What the task asks -
Repeat, exactly, the run of lines that opens with the line containing "Reconstruct this image" and closes with the line containing "vs.use_curve_mapping = False", and leave all other lines out.

Extracted material -
* * * *
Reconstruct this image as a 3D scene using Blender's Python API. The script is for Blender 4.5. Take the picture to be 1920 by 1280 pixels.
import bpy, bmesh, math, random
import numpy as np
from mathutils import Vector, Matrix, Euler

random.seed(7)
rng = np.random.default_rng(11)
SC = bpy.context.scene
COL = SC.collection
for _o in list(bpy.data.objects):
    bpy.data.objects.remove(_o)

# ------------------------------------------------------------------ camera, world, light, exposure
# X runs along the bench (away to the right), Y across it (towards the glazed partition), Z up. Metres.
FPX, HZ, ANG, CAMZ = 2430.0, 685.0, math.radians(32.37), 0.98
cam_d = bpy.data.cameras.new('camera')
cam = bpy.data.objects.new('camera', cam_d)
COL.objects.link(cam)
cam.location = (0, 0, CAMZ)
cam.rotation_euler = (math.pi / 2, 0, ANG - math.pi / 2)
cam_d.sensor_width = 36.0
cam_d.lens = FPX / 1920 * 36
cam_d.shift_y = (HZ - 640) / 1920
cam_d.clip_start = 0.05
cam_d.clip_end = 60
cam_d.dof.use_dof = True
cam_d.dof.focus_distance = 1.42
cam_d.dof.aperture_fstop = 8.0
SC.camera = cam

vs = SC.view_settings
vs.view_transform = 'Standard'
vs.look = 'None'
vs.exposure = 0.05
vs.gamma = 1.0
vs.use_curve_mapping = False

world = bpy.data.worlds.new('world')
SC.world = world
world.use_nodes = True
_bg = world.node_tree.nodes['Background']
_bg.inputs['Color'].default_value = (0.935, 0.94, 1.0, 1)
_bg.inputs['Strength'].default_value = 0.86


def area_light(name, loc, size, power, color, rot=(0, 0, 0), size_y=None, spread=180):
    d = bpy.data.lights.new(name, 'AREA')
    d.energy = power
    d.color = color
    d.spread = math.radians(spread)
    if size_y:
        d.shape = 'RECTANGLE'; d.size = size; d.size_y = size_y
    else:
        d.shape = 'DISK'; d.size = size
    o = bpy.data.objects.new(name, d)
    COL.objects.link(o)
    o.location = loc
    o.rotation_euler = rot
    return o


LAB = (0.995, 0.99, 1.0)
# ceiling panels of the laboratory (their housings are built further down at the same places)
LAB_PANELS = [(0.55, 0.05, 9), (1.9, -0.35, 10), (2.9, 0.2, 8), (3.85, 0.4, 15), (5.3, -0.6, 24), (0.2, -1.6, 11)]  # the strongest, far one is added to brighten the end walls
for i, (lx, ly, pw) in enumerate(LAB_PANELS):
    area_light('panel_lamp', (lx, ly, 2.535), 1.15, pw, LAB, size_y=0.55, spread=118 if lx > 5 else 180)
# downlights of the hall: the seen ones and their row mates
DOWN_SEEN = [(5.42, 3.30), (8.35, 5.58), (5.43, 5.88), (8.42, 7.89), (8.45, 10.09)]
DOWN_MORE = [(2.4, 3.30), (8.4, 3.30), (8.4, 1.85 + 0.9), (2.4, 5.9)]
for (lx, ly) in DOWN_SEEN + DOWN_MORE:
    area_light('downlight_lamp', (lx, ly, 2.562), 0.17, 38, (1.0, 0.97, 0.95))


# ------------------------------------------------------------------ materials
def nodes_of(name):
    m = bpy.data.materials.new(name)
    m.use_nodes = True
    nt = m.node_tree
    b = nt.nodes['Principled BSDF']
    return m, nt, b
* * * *
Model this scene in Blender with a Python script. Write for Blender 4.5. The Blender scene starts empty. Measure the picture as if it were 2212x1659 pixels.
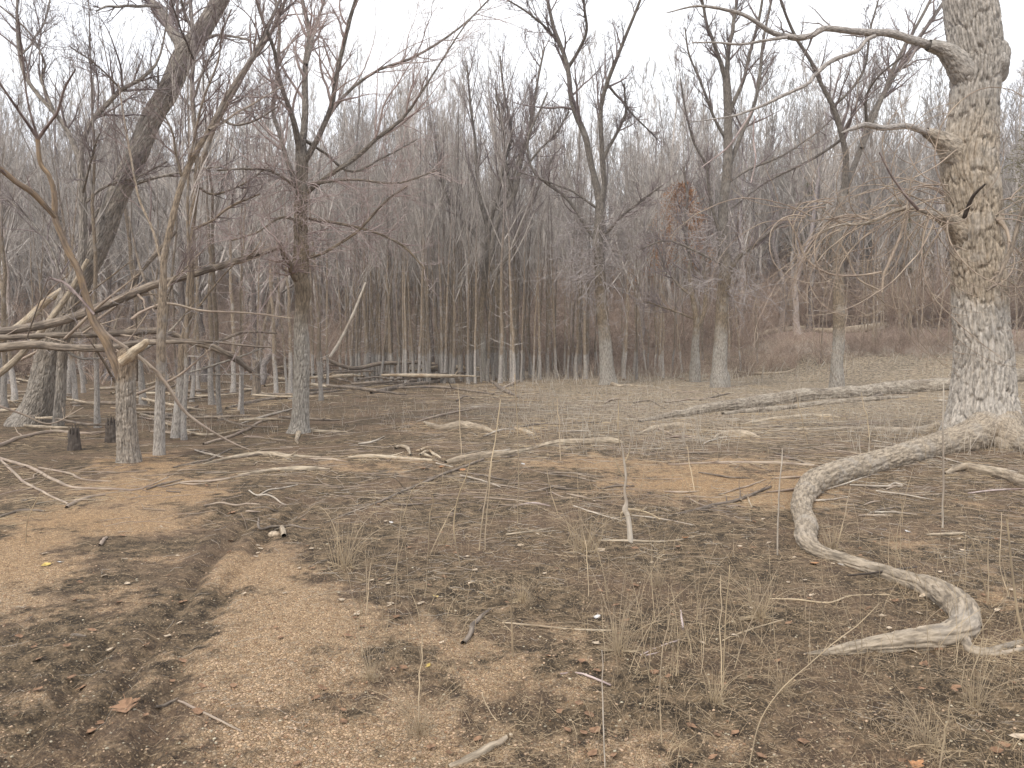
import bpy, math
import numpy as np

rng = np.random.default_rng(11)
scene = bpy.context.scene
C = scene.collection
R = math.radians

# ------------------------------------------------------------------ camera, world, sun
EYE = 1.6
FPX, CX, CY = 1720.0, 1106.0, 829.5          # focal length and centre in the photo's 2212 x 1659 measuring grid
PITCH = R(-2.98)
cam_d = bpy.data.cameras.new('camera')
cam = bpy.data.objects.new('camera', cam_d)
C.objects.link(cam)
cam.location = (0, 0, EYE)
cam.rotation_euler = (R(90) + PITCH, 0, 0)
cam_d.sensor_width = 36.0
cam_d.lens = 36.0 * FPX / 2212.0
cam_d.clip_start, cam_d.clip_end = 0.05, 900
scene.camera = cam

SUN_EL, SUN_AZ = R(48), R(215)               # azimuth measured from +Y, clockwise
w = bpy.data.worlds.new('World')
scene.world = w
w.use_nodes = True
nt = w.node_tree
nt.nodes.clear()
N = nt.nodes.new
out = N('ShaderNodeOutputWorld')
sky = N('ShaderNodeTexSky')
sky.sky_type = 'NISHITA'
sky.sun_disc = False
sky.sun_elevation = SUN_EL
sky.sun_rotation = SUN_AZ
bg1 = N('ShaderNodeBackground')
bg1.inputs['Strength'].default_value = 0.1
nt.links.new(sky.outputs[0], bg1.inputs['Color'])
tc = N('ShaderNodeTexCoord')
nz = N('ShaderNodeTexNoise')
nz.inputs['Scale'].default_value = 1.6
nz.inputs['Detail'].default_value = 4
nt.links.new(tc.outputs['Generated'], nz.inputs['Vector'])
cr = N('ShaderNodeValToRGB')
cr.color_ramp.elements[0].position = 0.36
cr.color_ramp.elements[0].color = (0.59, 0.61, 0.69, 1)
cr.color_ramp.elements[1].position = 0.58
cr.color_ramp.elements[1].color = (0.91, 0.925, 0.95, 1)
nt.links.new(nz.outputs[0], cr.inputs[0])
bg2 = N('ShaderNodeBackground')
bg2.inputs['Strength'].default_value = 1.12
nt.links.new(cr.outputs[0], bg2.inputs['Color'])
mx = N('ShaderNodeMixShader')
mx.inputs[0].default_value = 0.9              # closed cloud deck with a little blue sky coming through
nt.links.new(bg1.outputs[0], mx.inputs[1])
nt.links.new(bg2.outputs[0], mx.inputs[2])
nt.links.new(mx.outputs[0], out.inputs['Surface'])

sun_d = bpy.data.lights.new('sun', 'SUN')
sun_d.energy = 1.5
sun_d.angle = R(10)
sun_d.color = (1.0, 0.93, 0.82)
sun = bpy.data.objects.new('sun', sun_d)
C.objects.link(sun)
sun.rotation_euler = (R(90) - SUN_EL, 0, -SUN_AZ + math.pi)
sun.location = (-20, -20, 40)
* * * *
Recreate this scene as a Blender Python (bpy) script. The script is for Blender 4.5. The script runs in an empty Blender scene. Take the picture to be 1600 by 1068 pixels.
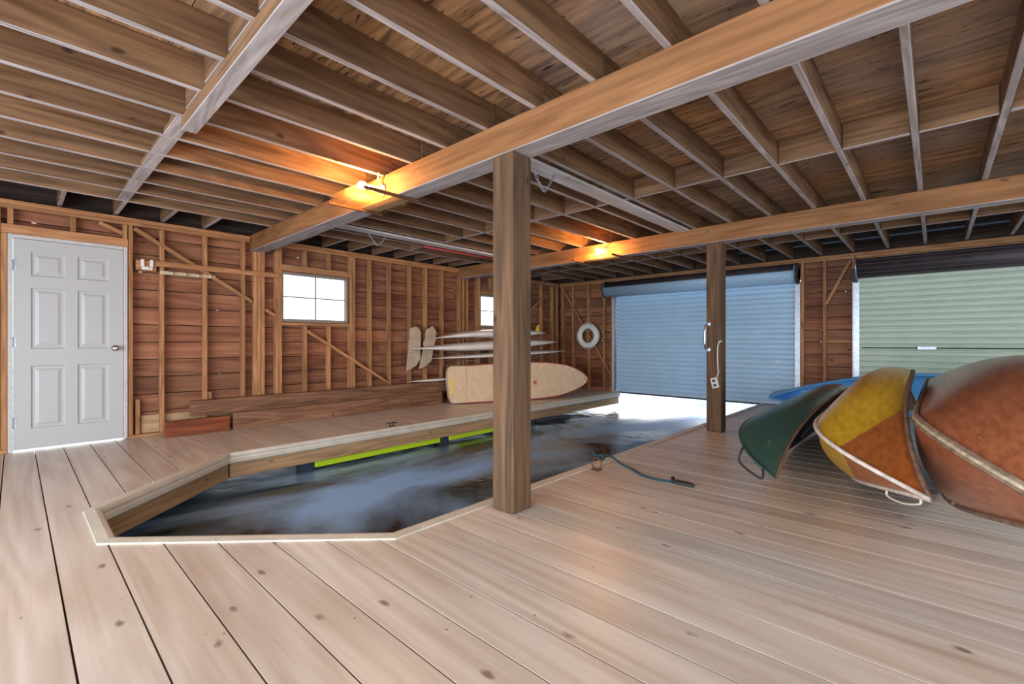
* * * *
Answer in full -
Reconstruct this image as a 3D scene using Blender's Python API. The script is for Blender 4.5. Take the picture to be 1920 by 1280 pixels.
import bpy, bmesh, math, random
import numpy as np
from mathutils import Vector, Matrix, Euler

random.seed(7)
rng = np.random.default_rng(11)
SC = bpy.context.scene
COL = SC.collection
for _o in list(bpy.data.objects):
    bpy.data.objects.remove(_o)

# ------------------------------------------------------------------ camera, world, light, exposure
# X runs along the bench (away to the right), Y across it (towards the glazed partition), Z up. Metres.
FPX, HZ, ANG, CAMZ = 2430.0, 685.0, math.radians(32.37), 0.98
cam_d = bpy.data.cameras.new('camera')
cam = bpy.data.objects.new('camera', cam_d)
COL.objects.link(cam)
cam.location = (0, 0, CAMZ)
cam.rotation_euler = (math.pi / 2, 0, ANG - math.pi / 2)
cam_d.sensor_width = 36.0
cam_d.lens = FPX / 1920 * 36
cam_d.shift_y = (HZ - 640) / 1920
cam_d.clip_start = 0.05
cam_d.clip_end = 60
cam_d.dof.use_dof = True
cam_d.dof.focus_distance = 1.42
cam_d.dof.aperture_fstop = 8.0
SC.camera = cam

vs = SC.view_settings
vs.view_transform = 'Standard'
vs.look = 'None'
vs.exposure = 0.05
vs.gamma = 1.0
vs.use_curve_mapping = False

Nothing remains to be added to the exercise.